Il Gazzettino vesuviano | IGV

Roberto De Simone, affabulatore geniale

Roberto De Simone, affabulatore geniale

Un prisma di talenti. Così è stato definito il Maestro Roberto De Simone, scomparso nei giorni scorsi, personaggio tra i più complessi e affascinanti della cultura italiana contemporanea. Un percorso umano e professionale lungo e intenso, il suo, che, nelle tante sfaccettature di etnomusicologo, drammaturgo, musicista, ricercatore e intellettuale di grande spessore, lo ha visto consacrare gran parte della sua esistenza allo studio delle tradizioni popolari dell’Italia meridionale.

Canti rituali, fiabe arcaiche, feste religiose, liturgie contadine, per lui, originario di Napoli, non erano semplici testimonianze folcloristiche, ma veri e propri codici simbolici di un mondo che ancora si ritrova nei gesti, nei suoni e nei racconti del nostro presente.

A distanza di quasi mezzo secolo dal debutto al Festival dei Due Mondi di Spoleto, nel 1976, la sua opera più conosciuta, “La Gatta Cenerentola”, è considerata ancora oggi la sua grande eredità culturale. Una favola in tre atti, da lui scritta e musicata ispirandosi al racconto omonimo contenuto nella raccolta di fiabe in lingua napoletana “Lo Cunto de li Cunti” di Giambattista Basile, mescolato con altre versioni della stessa favola.

“La gatta Cenerentola non è solo una fiaba”, diceva, “ma è la fiaba delle fiabe: è la somma di tutto il mondo fantastico e onirico dell’immaginario meridionale e potremmo dire anche mediterraneo”. Così De Simone raccontava la sua opera, nella quale teatro, vita e un antico mondo popolare si incontravano, come spesso accadeva nelle sue produzioni, che si trattasse di musica o allestimenti teatrali. Una fiaba esaltata dall’interpretazione – nella sua prima messa in scena a Spoleto coronata da un successo straordinario – degli artisti della Nuova Compagnia di Canto Popolare (per citarne solo alcuni, Isa Danieli, Concetta Barra, Peppe Barra, Antonella Morea e Fausta Vetere), da lui fondata nel 1967 per riportare alla luce un repertorio musicale che rischiava di scomparire.

“Non è mai stato colto fino in fondo il valore di quell’opera”, ha affermato Peppe Barra ricordando De Simone, “anche se è stata comunque elogiata da tutti come un avvenimento importante del teatro europeo, perché ‘La Gatta Cenerentola’ ha rivoluzionato il teatro.

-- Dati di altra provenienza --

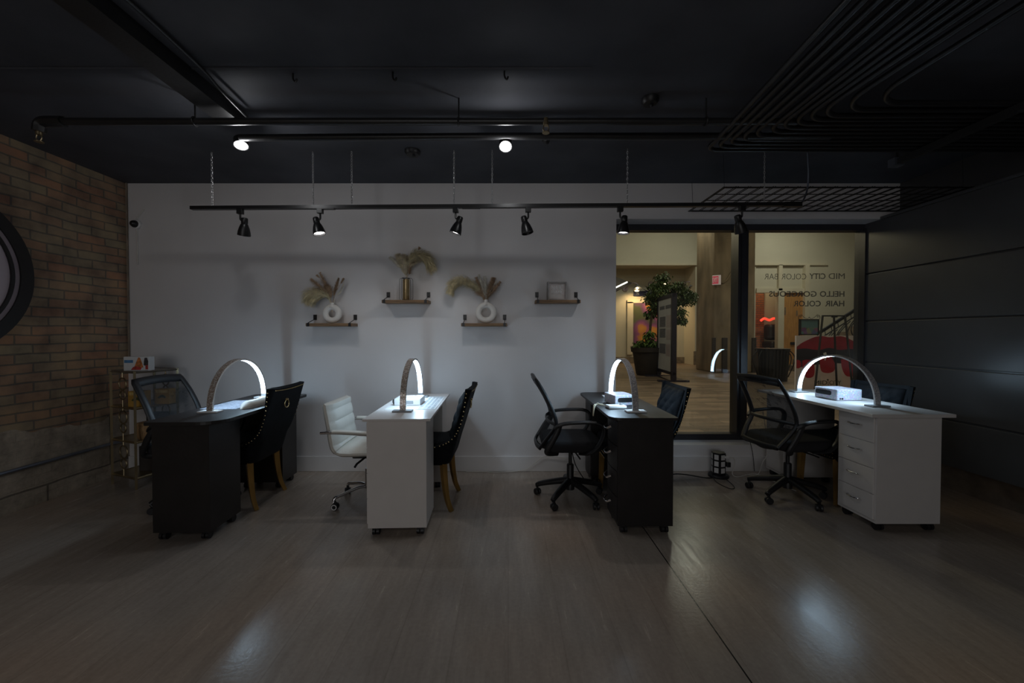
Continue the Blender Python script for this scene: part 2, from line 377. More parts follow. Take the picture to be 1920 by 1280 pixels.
def smooth(pts, n=6):
    """Catmull-Rom through pts"""
    P = [Vector(p) for p in pts]; out = []
    for i in range(len(P)-1):
        p0 = P[max(i-1,0)]; p1 = P[i]; p2 = P[i+1]; p3 = P[min(i+2,len(P)-1)]
        for k in range(n):
            t = k/n
            out.append(.5*((2*p1)+(p2-p0)*t+(2*p0-5*p1+4*p2-p3)*t*t+(3*p1-p0-3*p2+p3)*t**3))
    out.append(P[-1]); return out
def text_mesh(name, body, h, mat, M4, parent=None, bold=0., depth=.002, align='LEFT', width=None):
    cu = bpy.data.curves.new(name, 'FONT'); cu.body = body; cu.size = 1; cu.align_x = align; cu.offset = bold; cu.extrude = 0; cu.resolution_u = 3
    t = bpy.data.objects.new(name, cu); COL.objects.link(t)
    dg = bpy.context.evaluated_depsgraph_get(); me = bpy.data.meshes.new_from_object(t.evaluated_get(dg)); bpy.data.objects.remove(t)
    ys = [v.co.y for v in me.vertices]; xs = [v.co.x for v in me.vertices]
    cap = max(ys)-min(0, min(ys)) or 1; s = h/max(ys); sx = s if width is None else width/(max(xs)-min(xs))
    for v in me.vertices: v.co = M4 @ Vector(((v.co.x-(min(xs) if width else 0))*sx, v.co.y*s, 0))
    bm = bmesh.new(); bm.from_mesh(me); bmesh.ops.solidify(bm, geom=bm.faces, thickness=depth); bm.to_mesh(me); bm.free()
    me.materials.clear(); me.materials.append(M[mat]); me.name = name
    o = bpy.data.objects.new(name, me); COL.objects.link(o)
    if parent: o.parent = parent
    return o

# ------------------------------------------------------------ the room
WY = 3.80      # back wall plane
GY = 4.00      # window plane
CZ = 2.74
XL = -3.63
struct(MB().box(-3.9, 4.0, -6, 4.0, -.12, 0).build('floor', 'floor'), 'worn concrete floor with faint board lines')
struct(MB().box(-3.9, 4.0, -6, 4.1, CZ, CZ+.12).build('ceiling', 'ceil'), 'black painted ceiling')
struct(MB().box(XL-.2, XL, -6, 4.0, 0, CZ).build('wall_left', 'brickwall'), 'old brick wall over rough stone blocks')
struct(MB().box(3.75, 3.95, -6, 4.1, 0, CZ).build('wall_right', 'kick'))
struct(MB().box(-3.9, 4.0, -6.2, -6, 0, CZ).build('wall_front', 'wall'))
b = MB().box(XL, 1.026, WY, 4.08, 0, CZ); b.box(1.026, 3.75, WY, 4.08, 2.405, CZ); b.box(1.026, 3.75, WY, 4.08, 0, .25)
struct(b.build('wall_back', 'wall'), 'white wall with shelves and a wide window opening')
b = MB().box(3.715, 3.75, -6, WY, 2.42, CZ)
struct(b.build('trim_1', 'panel'))
# black cladding on the right wall, in four wide boards
zs = [.25, .62, 1.035, 1.44, 1.905, 2.42]
b = MB().box(3.57, 3.75, -6, 4.0, .25, 2.42)
for i, (a, c) in enumerate(zip(zs, zs[1:])): b.box(3.55, 3.575, -6, 3.998, a+(0 if i == 0 else .008), c-.006, bev=.003)
b.box(3.53, 3.75, -6, 3.8, 2.40, 2.425)
struct(b.build('trim_2', 'panel'), 'black panelling on the right wall')
struct(MB().box(XL, 1.026, WY-.016, WY, 0, .145, bev=.004).build('baseboard_back', 'base'))
struct(MB().box(1.03, 3.55, WY-.016, WY, 0, .145, bev=.004).build('baseboard_window', 'base'))
struct(MB().cyl((XL+.02, WY-.010, 1.0), (XL+.02, WY-.010, CZ), .007).build('trim_3', 'stonebase'))
# window
b = MB(); fr = 'frame'
b.box(1.0, 3.6, GY-.02, GY+.08, 2.345, 2.415); b.box(1.0, 3.6, GY-.02, GY+.08, .245, .31)
b.box(2.275, 2.375, GY-.05, GY+.08, .30, 2.36); b.box(2.300, 2.35, GY-.07, GY-.045, .30, 2.36)
b.box(3.535, 3.60, GY-.04, GY+.08, .30, 2.36); b.box(.98, 1.03, GY-.02, GY+.08, .30, 2.36)
w1 = struct(b.build('window_1', 'frame'), 'black framed shop window')
MB().box(1.03, 2.28, GY+.02, GY+.028, .31, 2.345).build('pane', 'glass', w1)
MB().box(2.37, 3.54, GY+.02, GY+.028, .31, 2.345).build('pane', 'glass', w1)

# window lettering, read from outside, so mirrored from here (glass inner face)
gx = lambda px: (px-953)*(GY+.016)/746.7
gz = lambda py: 1.308+(627-py)*(GY+.016)/746.7
wl = thing('window_lettering', 'grey mirrored lettering stuck on the right window pane', 'lettering', (2.9, GY+.016, 1.8))
def glass_word(body, p0, p1, pb, h, bold):
    Mx = Matrix.Translation((gx(p0)-2.9, 0, gz(pb)-1.8)) @ Matrix(((-1,0,0,0),(0,0,1,0),(0,1,0,0),(0,0,0,1)))
    text_mesh('word', body, h, 'glass_text', Mx, wl, bold, .0015, width=gx(p0)-gx(p1))
glass_word('MID', 1582, 1552, 523, .056, .0); glass_word('CITY', 1546, 1516, 523, .056, .012)
glass_word('COLOR', 1510, 1464, 524, .058, -.012); glass_word('BAR', 1457, 1432, 524, .058, -.012)
glass_word('HELLO', 1582, 1536, 556, .055, .016); glass_word('GORGEOUS', 1530, 1441, 556, .055, .016)
glass_word('HAIR', 1582, 1546, 574, .055, .016); glass_word('COLOR', 1538, 1487, 574, .055, .016)

# ------------------------------------------------------------ ceiling pipes, rail, lights
def pipe(name, pts, r, label, cat='pipe', mat='pipe', n=12, group=None):
    return tag(MB().tube(pts, r, n).build(name, mat, smooth=True), label, cat, group)
o = thing('sprinkler_pipe', 'long black sprinkler pipe crossing the ceiling from left to right', 'pipe')
MB().cyl((-2.72,2.44,2.60), (1.75,2.44,2.60), .021).build('pipe_run', 'pipe', o, True)
MB().tube(smooth([(-2.70,2.44,2.60),(-2.80,2.44,2.60),(-2.84,2.44,2.585),(-2.85,2.44,2.54)]), .032).build('elbow', 'pipe', o, True)
for x in (-1.9, -.3, 1.2):
    MB().cyl((x,2.44,2.60), (x,2.44,CZ), .005, 6).tube([(x-.002,2.44+.026*math.cos(a),2.60+.026*math.sin(a)) for a in [2*PI*i/12 for i in range(12)]], .005, 6, True).build('hanger', 'pipe', o)
pipe_root = o
def sprinkler(x, y, z, label, top):
    t = bpy.data.objects.new('sprinkler_head', None); COL.objects.link(t); t.location = (x,y,z); t.parent = pipe_root; t['label'] = label
    MB().lathe([(.0,top),(.012,top),(.013,.02),(.016,.018),(.016,.0),(.0,.0)]).build('body', 'brass', t, True)
    MB().tube(smooth([(-.012,0,.002),(-.017,0,-.02),(-.006,0,-.04)]), .003, 6).tube(smooth([(.012,0,.002),(.017,0,-.02),(.006,0,-.04)]), .003, 6).build('yoke', 'brass', t, True)
    MB().lathe([(0,-.040),(.022,-.040),(.022,-.044),(0,-.044)]).build('deflector', 'brass', t)
sprinkler(-2.85, 2.44, 2.52, 'brass sprinkler head under the elbow at the left end of the pipe', .03)
sprinkler(.225, 2.40, 2.555, 'brass sprinkler head hanging under the middle of the long pipe', .045)
pipe('conduit', [(-1.75,2.62,2.59),(0,2.62,2.60),(2.1,2.62,2.60)], .022, 'thin black conduit running just behind the long sprinkler pipe', 'conduit')
tag(MB().box(-1.84,-1.70,-4,2.60,2.655,CZ-.001).build('ceiling_beam', 'pipe'), 'black boxed beam running along the ceiling toward the left spotlight', 'beam')
pipe('conduit', smooth([(-1.60,-3.8,2.725),(-1.61,1.0,2.725),(-1.62,2.0,2.722),(-1.64,2.3,2.70),(-1.66,2.55,2.69)]), .009, 'thin black cable conduit following the ceiling beam', 'conduit')
struct(MB().box(XL,.45,2.160,2.172,CZ-.006,CZ+.001).build('trim_4', 'ceil'))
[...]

Fino ad allora, su Napoli c’erano stati Eduardo, Viviani, Di Giacomo, Scarpetta, Petito, ma quando questo spettacolo è andato in scena, ha aperto le menti di tanta gente che non conosceva il valore di una Napoli barocca, di una Napoli settecentesca, cinquecentesca, quattrocentesca”.

Da allora, l’attività creativa di De Simone lo ha visto ricoprire ruoli prestigiosi che hanno confermato il suo attivismo culturale: la direzione artistica del Teatro San Carlo, a partire dai primi anni Ottanta, gli ha permesso di far riemergere da un periodo di oblio un teatro storico che ha conosciuto un rilancio internazionale grazie alla rappresentazione di un repertorio settecentesco napoletano quasi dimenticato. E ancora, il “Requiem in memoria di Pasolini”, composto nei primi anni Ottanta, lo ha reso precursore di una contaminazione culturale che all’epoca non era ancora di moda, svelando connessioni tra mondi diversi che il pubblico non immaginava possibili. Infine, ma non ultima, la direzione del Conservatorio San Pietro a Majella lo portò a rivitalizzarne la biblioteca, passata dall’essere diventata un deposito oscuro a un luogo di cultura accessibile, arricchita dalla sua donazione di documenti e materiali rari (circa duemila pezzi) che non esistono in altri Conservatori.

Consapevole com’era che “nella memoria non si trova solo il passato, ma anche la chiave per immaginare il futuro”.